Qualcomm Plans Wireless EV Charging Trial in London

San Diego’s Qualcomm (NASDAQ: QCOM) says it’s rolling out the first wireless electric vehicle charging trials next year in London—just two days after the mobile giant said it acquired HaloIPT, a London startup developing the wireless charging technology.

In a statement today, Qualcomm says it is collaborating with the UK government, as well as the Mayor of London’s office and Transport for London to deliver the trial.

As many as 50 specially modified electric vehicles (EVs) will take part in the trial, including electric taxis, according to a news report from London.

In the United States, San Francisco-based Ecotality has been installing 15,000 charging in 16 cities throughout California, Oregon, Washington, Arizona, Tennessee, Texas, and the District of Columbia. But these are plug-in charging stations.

The Qualcomm trial in London, however, uses technology that charges an EV without plugging in any power cords. Inductive power transfer is a wireless technology that transmits energy from an electromagnet in a plate on the ground to a receiver in the EV. The British program calls for installing wireless inductive power transfer plates throughout London’s Tech City.

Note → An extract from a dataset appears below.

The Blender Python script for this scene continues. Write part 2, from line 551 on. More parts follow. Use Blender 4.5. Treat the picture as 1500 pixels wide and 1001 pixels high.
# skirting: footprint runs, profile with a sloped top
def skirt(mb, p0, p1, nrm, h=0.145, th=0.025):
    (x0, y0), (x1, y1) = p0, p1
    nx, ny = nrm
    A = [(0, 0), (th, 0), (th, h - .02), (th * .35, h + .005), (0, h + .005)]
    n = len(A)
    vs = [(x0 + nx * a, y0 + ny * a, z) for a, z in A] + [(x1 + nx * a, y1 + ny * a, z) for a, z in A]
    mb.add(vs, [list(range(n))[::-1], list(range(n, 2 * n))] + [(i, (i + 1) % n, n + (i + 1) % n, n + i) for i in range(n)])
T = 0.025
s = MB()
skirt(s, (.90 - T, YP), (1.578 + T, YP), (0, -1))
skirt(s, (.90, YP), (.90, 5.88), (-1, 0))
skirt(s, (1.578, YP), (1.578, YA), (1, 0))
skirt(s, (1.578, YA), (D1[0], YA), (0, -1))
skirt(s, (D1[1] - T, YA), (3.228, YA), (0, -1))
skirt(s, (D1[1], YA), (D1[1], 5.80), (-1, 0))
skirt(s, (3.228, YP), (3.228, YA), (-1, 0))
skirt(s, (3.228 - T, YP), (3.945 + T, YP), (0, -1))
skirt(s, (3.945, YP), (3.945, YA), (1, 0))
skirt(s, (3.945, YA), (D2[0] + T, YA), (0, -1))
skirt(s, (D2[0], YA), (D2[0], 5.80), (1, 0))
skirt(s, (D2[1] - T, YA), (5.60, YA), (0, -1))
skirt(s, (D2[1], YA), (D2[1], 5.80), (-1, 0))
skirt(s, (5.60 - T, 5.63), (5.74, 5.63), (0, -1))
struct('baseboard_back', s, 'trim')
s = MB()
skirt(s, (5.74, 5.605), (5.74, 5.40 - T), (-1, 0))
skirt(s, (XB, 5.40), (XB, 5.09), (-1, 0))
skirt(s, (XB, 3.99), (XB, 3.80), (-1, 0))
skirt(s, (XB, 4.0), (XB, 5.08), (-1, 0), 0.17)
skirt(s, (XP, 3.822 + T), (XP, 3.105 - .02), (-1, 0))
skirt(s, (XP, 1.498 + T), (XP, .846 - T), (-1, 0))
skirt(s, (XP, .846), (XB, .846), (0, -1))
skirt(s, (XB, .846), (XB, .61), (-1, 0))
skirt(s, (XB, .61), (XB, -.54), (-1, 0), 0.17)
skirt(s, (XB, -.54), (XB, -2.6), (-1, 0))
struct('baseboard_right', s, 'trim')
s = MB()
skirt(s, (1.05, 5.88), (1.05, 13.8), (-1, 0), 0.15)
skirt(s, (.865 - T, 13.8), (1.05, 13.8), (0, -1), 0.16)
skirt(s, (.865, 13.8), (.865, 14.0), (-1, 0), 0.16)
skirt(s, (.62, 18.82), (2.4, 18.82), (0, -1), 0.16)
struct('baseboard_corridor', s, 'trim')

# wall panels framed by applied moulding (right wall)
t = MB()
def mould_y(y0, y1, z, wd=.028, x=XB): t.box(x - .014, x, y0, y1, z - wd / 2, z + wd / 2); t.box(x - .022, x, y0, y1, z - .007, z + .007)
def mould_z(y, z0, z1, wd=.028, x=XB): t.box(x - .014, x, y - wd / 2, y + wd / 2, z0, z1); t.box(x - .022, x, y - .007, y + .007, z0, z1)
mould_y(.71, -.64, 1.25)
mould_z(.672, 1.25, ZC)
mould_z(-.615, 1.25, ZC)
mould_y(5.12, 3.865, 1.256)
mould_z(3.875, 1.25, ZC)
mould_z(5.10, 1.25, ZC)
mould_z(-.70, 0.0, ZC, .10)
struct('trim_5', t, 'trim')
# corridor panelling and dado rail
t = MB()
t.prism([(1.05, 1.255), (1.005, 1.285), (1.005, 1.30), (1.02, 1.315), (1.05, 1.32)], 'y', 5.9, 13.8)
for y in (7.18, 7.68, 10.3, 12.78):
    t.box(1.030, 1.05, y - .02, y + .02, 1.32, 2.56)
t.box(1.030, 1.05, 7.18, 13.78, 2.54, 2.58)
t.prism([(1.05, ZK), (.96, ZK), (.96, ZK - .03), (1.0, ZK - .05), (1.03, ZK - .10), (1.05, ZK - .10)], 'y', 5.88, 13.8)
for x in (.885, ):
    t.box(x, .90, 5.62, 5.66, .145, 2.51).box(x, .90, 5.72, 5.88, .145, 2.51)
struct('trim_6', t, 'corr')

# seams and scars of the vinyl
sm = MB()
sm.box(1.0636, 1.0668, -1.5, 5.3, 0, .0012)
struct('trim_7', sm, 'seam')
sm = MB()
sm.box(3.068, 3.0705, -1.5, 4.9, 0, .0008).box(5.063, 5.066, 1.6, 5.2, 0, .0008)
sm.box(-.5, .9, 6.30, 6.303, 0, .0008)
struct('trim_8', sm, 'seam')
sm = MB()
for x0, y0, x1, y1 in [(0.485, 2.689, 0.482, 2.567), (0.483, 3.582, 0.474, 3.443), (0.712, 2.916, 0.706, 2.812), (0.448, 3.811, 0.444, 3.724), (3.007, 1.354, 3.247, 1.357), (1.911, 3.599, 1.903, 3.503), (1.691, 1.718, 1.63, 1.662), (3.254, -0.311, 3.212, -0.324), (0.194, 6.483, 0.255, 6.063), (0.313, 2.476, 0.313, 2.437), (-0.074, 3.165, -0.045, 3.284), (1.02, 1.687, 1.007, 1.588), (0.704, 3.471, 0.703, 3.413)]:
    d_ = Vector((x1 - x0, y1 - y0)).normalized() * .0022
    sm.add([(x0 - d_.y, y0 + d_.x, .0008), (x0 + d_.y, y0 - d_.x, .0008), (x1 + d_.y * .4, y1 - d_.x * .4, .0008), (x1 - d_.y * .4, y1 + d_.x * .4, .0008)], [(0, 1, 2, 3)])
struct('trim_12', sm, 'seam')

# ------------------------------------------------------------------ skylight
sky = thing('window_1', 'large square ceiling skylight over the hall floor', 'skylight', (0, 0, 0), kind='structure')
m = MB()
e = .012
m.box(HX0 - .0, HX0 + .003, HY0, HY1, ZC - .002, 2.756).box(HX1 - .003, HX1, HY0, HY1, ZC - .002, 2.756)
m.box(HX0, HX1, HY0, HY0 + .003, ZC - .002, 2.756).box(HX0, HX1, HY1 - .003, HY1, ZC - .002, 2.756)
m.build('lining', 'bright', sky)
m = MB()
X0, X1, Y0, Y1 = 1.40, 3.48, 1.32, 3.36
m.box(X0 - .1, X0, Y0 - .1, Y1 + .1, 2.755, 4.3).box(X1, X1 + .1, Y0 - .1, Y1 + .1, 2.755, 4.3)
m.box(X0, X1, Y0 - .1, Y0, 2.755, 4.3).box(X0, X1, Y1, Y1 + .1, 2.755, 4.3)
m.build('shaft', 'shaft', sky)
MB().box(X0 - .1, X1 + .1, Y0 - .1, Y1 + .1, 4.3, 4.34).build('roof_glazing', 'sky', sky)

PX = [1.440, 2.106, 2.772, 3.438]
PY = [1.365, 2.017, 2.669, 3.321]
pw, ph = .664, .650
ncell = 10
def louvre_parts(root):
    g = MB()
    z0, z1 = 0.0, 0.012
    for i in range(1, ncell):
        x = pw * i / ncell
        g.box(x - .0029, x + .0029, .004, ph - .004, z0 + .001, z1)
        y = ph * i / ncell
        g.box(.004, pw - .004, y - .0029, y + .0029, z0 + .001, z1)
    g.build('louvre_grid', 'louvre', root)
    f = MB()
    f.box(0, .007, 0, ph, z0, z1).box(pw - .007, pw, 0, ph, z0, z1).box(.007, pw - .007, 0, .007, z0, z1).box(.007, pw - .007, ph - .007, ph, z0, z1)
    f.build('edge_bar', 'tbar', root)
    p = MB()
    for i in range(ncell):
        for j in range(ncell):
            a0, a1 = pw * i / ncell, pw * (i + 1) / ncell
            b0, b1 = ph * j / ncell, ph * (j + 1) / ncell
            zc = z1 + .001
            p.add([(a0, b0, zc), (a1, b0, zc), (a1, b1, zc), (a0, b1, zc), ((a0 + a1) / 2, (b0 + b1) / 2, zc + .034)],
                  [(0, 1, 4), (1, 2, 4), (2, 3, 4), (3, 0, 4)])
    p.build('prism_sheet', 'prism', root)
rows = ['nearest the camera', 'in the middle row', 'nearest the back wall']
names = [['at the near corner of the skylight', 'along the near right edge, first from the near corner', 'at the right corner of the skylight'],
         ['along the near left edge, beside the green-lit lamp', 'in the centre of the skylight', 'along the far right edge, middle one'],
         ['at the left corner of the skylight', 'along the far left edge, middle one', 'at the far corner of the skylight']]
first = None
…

The process is a breeze for motorists. The driver simply parks the EV over the plate, and the system automatically aligns itself to transfer power across the gap, from the ground to the EV. In the statement from Qualcomm, Prime Minister David Cameron says, “Creative, high-tech advances such as this are extremely important as we work to rebalance our economy, and the decision to trial this at Tech City shows confidence in the UK as an ideal place for innovation and investment.”